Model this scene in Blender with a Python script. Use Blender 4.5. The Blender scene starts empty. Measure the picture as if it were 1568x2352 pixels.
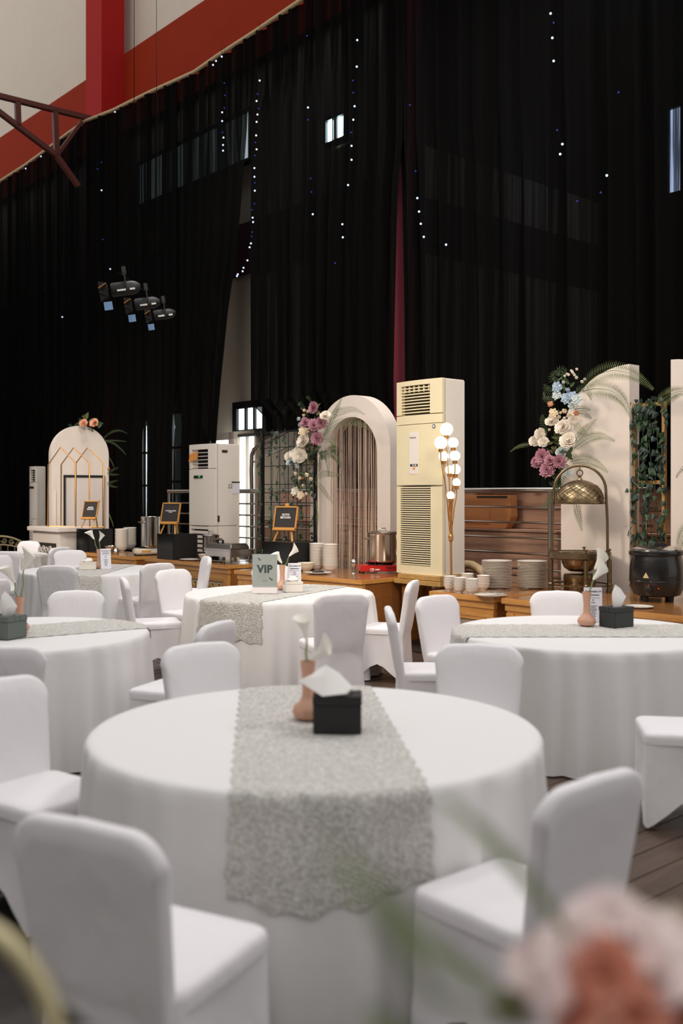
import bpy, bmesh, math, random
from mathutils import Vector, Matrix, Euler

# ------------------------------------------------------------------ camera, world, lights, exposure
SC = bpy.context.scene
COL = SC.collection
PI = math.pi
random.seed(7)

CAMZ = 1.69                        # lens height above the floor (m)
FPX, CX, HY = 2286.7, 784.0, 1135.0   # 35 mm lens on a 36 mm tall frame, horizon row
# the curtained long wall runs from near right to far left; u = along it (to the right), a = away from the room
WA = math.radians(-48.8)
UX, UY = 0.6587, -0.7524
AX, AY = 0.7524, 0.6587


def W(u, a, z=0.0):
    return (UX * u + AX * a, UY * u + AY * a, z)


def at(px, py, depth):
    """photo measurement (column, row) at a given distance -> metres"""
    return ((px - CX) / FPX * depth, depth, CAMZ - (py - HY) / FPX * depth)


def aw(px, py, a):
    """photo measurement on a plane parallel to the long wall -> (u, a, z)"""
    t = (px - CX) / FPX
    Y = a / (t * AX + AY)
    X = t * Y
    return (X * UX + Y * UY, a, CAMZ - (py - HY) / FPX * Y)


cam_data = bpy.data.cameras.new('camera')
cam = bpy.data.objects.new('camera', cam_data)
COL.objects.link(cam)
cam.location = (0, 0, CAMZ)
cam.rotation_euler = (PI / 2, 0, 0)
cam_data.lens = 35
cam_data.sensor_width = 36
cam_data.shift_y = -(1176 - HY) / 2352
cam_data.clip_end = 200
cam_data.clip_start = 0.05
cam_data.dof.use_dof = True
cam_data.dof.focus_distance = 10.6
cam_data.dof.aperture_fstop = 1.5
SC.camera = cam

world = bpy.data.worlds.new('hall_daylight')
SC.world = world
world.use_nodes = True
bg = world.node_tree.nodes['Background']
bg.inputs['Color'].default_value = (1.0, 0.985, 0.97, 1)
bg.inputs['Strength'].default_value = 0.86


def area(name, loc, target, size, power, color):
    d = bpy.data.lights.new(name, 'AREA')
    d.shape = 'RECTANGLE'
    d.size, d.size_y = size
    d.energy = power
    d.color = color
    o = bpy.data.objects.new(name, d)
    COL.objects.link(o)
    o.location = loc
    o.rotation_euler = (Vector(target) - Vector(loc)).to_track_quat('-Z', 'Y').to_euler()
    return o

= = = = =

Ignore the images and quote every line of the listing exactly.

Model this scene in Blender with a Python script. Use Blender 4.5. The Blender scene starts empty. Measure the picture as if it were 1568x2352 pixels.
import bpy, bmesh, math, random
from mathutils import Vector, Matrix, Euler

# ------------------------------------------------------------------ camera, world, lights, exposure
SC = bpy.context.scene
COL = SC.collection
PI = math.pi
random.seed(7)

CAMZ = 1.69                        # lens height above the floor (m)
FPX, CX, HY = 2286.7, 784.0, 1135.0   # 35 mm lens on a 36 mm tall frame, horizon row
# the curtained long wall runs from near right to far left; u = along it (to the right), a = away from the room
WA = math.radians(-48.8)
UX, UY = 0.6587, -0.7524
AX, AY = 0.7524, 0.6587


def W(u, a, z=0.0):
    return (UX * u + AX * a, UY * u + AY * a, z)


def at(px, py, depth):
    """photo measurement (column, row) at a given distance -> metres"""
    return ((px - CX) / FPX * depth, depth, CAMZ - (py - HY) / FPX * depth)


def aw(px, py, a):
    """photo measurement on a plane parallel to the long wall -> (u, a, z)"""
    t = (px - CX) / FPX
    Y = a / (t * AX + AY)
    X = t * Y
    return (X * UX + Y * UY, a, CAMZ - (py - HY) / FPX * Y)


cam_data = bpy.data.cameras.new('camera')
cam = bpy.data.objects.new('camera', cam_data)
COL.objects.link(cam)
cam.location = (0, 0, CAMZ)
cam.rotation_euler = (PI / 2, 0, 0)
cam_data.lens = 35
cam_data.sensor_width = 36
cam_data.shift_y = -(1176 - HY) / 2352
cam_data.clip_end = 200
cam_data.clip_start = 0.05
cam_data.dof.use_dof = True
cam_data.dof.focus_distance = 10.6
cam_data.dof.aperture_fstop = 1.5
SC.camera = cam

world = bpy.data.worlds.new('hall_daylight')
SC.world = world
world.use_nodes = True
bg = world.node_tree.nodes['Background']
bg.inputs['Color'].default_value = (1.0, 0.985, 0.97, 1)
bg.inputs['Strength'].default_value = 0.86


def area(name, loc, target, size, power, color):
    d = bpy.data.lights.new(name, 'AREA')
    d.shape = 'RECTANGLE'
    d.size, d.size_y = size
    d.energy = power
    d.color = color
    o = bpy.data.objects.new(name, d)
    COL.objects.link(o)
    o.location = loc
    o.rotation_euler = (Vector(target) - Vector(loc)).to_track_quat('-Z', 'Y').to_euler()
    return o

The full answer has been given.